Aimé Césaire died on Thursday, 17 April, 2008, in Fort-de-France, Martinique. Aimé Césaire was a poet and politician from Martinique whose influence in Caribbean philosophy and literature centered on the idea of "negritude" was as inestimable as it was transcontinental in spread. Césaire was a committed anti-colonialist and one who sought to cultivate pride in non-European heritage in the Caribbean, a movement that has inevitably informed and shaped some forms of indigenist thought in the region as well, even as in some territories it drew upon the indigenous experience as one parallel to that of Africans in the Caribbean. His Discourse on Colonialism, originally published in 1950, remains a vital text that has been through numerous reprints, translations, and republications.
He was born on June 26, 1913, in Basse-Pointe, Martinique, and was mayor of Fort-de-France from 1945 to 2001, apart from a one-year break in the mid-1980s.

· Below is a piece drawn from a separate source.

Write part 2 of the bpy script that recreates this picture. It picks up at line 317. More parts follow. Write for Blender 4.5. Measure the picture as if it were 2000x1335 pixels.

A former communist, Césaire served with the Socialist Party in France’s National Assembly, where he served from 1946 to 1956 and from 1958 to 1993. France's latest president, Nicolas Sarkozy, attempted to introduced a bill in 2005 that cited the positive role of colonialism, which Césaire stoutly opposed and which eventually led to the language being removed from the bill.
God rest Césaire's eternal soul and may his illuminations continue to guide us.